Built after a 1903 Carnegie grant. Remodeled in 2005. Service hours cut back to a tragic minimum in 2006. The library's web page is part of the city's website.

 

W.G. Whittemore card.

Athol

Built in 1918, this Carnegie library is still in use, and has an impressive addition in the works.

(R) Collotype postcard.

Identified with the help of Librarian Deb Blanchard and historian J.R. Greene.
I had thought that this was a suffragette parade, but it turns out that this commemorated a Homecoming parade for returning Athol servicemen.
The RPPC has no identifying features at all.

Brockton

Founded in 1867.

Received two Carnegie grants, at least one in 1910.
Dedicated in 1913: renovated in 2003.

 

Curt Teich 'Photochrom,' printed for the dime store chain Woolworth.
Mailed in 1914.

Chelsea

Replaced Chelsea's Fitz Patrick Library, lost with all its contents in a 1908 city fire.

 

Still in use.

 

Unattributed card, possibly by Curt Teich.

Clinton (Bigelow Free Library)

(L) Curt Teich 'Photo-Finish' card from 1940.
(R) Curt Teich 'Photochrom' card from 1915.

Erastus Brigham Bigelow was the first library benefactor.
The Carnegie grant dates from 1901, and the building has some curious features, including glass floors in its stack area. (The public library in Oshkosh, WI and the old Agriculture Library at University of Illinois are other known examples.) The Library history page also speaks to its arched ceiling on the main floor, which was built by the Guastavino masonry method, also used in the Boston Public Library building.

Edgartown, Martha's Vineyard Island

YorKolor card dates from between 1942 and 1962.

 

1902 Carnegie grant.

Mr.

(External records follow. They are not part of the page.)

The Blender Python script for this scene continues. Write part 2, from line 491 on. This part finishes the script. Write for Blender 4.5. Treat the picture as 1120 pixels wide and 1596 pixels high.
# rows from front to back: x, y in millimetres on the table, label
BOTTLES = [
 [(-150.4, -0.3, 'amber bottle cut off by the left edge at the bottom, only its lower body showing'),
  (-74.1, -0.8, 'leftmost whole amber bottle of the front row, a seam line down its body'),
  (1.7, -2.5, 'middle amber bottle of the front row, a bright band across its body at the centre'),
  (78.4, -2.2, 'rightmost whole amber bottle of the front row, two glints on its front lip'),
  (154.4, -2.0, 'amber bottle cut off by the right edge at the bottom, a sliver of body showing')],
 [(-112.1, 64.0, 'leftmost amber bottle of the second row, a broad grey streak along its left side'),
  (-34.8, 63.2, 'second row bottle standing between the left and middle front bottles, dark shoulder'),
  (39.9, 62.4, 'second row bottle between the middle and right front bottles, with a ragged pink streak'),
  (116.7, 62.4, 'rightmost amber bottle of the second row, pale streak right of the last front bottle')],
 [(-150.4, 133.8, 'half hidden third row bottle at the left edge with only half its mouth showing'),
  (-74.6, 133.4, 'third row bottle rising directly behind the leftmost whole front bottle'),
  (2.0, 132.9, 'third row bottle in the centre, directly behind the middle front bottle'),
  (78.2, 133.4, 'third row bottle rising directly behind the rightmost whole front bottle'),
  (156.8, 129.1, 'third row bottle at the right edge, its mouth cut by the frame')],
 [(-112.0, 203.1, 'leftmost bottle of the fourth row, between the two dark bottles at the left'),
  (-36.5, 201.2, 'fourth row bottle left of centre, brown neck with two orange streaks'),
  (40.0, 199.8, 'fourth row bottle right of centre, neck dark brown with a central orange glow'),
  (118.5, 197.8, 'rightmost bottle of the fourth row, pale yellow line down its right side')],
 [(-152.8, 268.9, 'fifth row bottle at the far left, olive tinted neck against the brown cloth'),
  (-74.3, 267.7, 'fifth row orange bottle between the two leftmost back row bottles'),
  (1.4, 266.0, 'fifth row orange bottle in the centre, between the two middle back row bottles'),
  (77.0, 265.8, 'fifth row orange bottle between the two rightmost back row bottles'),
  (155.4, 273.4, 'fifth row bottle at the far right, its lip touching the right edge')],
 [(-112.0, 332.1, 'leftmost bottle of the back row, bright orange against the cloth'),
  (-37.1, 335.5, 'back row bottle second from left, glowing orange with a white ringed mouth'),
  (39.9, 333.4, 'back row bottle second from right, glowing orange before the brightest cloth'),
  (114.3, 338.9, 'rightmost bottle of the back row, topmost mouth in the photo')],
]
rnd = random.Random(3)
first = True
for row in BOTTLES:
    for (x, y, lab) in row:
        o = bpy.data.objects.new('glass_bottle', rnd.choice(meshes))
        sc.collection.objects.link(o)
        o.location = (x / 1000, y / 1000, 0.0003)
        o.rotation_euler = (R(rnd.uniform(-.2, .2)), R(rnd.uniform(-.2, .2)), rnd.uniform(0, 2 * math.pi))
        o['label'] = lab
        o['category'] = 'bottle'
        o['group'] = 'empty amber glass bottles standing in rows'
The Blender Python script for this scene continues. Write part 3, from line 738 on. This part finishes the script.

Carnegie didn't ask for his name to be emblazoned over the entrance to the library, or inscribed on a plaque inside. But one of his favorite symbols was the rising sun, which expressed his belief that the public library embodied the dawn of knowledge.

Stolen verbatim from the Library's history page.
Still in use after three expansions. 6,842 square feet of space is not very much in this century.

 

Holliston

1903 Carnegie grant. Smith shows photos of the library with its unfortunate addition. There have been more graceful ways to make a Classical Revival Type A building ADA-compliant.

 

Card mailed in 1923.

Hudson

1903 grant: opened in 1905. Still in use.
Evidently there was an issue with money, because the building as originally completed (and as shown) lacked the second storey originally planned. It was finally added in 1929, and a second addition in 1967.

 

Quality card printed in Germany, and mailed in 1908.

Lee

Late 1903 Carnegie grant. According to the Library's history page, it's the last remaining Carnegie building in the Berkshires. How many there were to begin with, I know not. This looks to be the 'standard plan,' but the dome is more like a New England cupola.
An interesting picture on the library's site is a shot of the marble quarry that furnished both the original marble and the stone for the 1977 addition.

The Curt Teich card dates from 1928, and was mailed in 1943.

Leominster

Another Christmas gift: a December 24, 1906 grant. It's still in use. According to Wikipedia, its architects were Hartwell, Richardson & Driver.

 

The Curt Teich card was mailed in 1925.